Mulroney was recounting the impact of a 1995 letter from the RCMP to Swiss authorities which alleged he was involved for years in a separate kickback conspiracy.

He eventually won a $2.1-million settlement of his suit and none of the corruption allegations were ever substantiated.

But Mulroney said the original letter and the government's refusal to withdraw it, left him and his family shaken.

"I am an honest man and my family is honest . . . all of a sudden, out of the blue, I'm a criminal."

He said his lawyers tried to get the then-Liberal government to withdraw the letter and obtain Mulroney's side of the story.

"In all cases, we were turned down and they really told us to get lost and they were going ahead with this travesty."

He called the accusations "a criminal hoax," something "right out of Kafka."

When he was asked to describe the effect on his wife and children, his face melted, his lips shrank to a thin line and tears welled in his eyes.

"Nicholas was only 10 years old, he would. . . ." The reply trailed off into a whispered "Merci."

Justice Jeffrey Oliphant told Mulroney he felt he understood how the family was hurt and didn't require elaboration. He then called an early lunch to allow Mulroney to regain his composure.

Earlier, Mulroney testified that just months after he took money from Schreiber to promote sales of an armoured vehicle for UN use, he raised the issue with senior officials in both China and Russia.

He said he discussed the concept in general terms during a business trip to China in October 1993 and later talked it over with Boris Yeltsin in Russia.

In August of that year, he got a $75,000 cash payment from Schreiber for what he says was an international "watching brief" to find business opportunities for Schreiber's companies.

Schreiber was pushing the idea of building a plant in Canada to produce German-designed armoured vehicles.

Schreiber has testified he wanted Mulroney to lobby Canadian politicians on the issue, but the former prime minister says he was hired to promote the vehicles internationally. And he did so, he testified.

After the China trip, Mulroney and Schreiber met at a coffee shop in the Queen Elizabeth Hotel in Montreal, where Schreiber plopped down another envelope holding 75 thousand-dollar bills as a second payment on his "retainer."

This came even though "he didn't appear to me to be very interested" in the Beijing discussions.

"I was surprised," Mulroney said. "I thought he'd be much more enthusiastic."

He said Schreiber, in the aftermath of the 1993 election which brought the Liberals to power and reduced the Tories to two seats, had switched his political allegiance.

"He had fallen in love with the Liberals. His infatuation with Andre Ouellet was unbounded."

At the time, Schreiber was promoting east Montreal as the site of his proposed plant.

Mulroney later accepted a third cash payment at the Pierre Hotel in New York in December 1994.

"He said, or words to this effect: 'This is the third payment on your retainer; thank you very much for your good work."'

Mulroney said he plunked the first two payments in a safe at home. He put the third payment in a safe-deposit box at a New York bank.

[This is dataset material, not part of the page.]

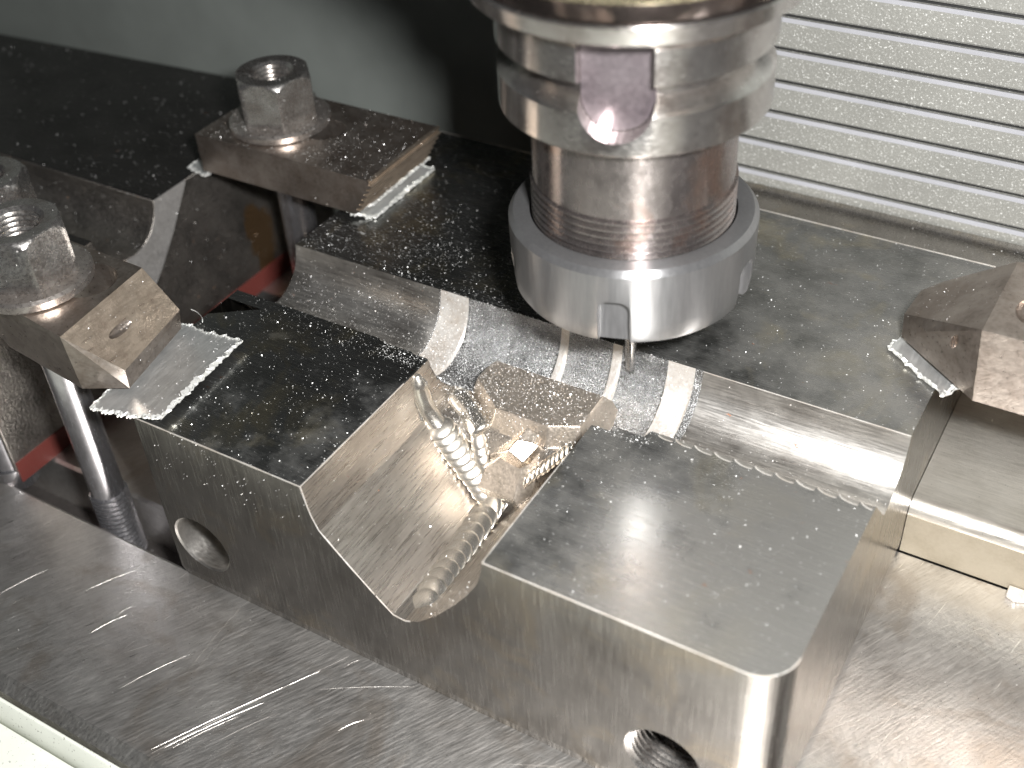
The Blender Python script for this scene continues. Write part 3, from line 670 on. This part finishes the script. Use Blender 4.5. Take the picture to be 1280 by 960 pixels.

The former prime minister, in his second day of testimony at a public inquiry into his dealings with Schreiber, said he came up with the idea of promoting the vehicles as a standard piece of gear for UN peacekeeping missions.

To that end, he sounded out Zhu Ronji, then the Chinese vice-premier, and Yeltsin, the Russian president.

The discussions in China were very general.

"I was there simply to begin the process of sounding out the terrain for a more comprehensive approach later."

His talks with Yeltsin were also general.

He asked the Russian if he thought the concept of a standard UN vehicle was a worthy idea.

"He said yes."

Mulroney has said he took $225,000 in cash from Schreiber, which he kept secret for years. He has said he wanted to keep the relationship quiet because he feared a renewal of accusations levelled against him during the Airbus affair.

He said he regrets not asking Schreiber for a cheque.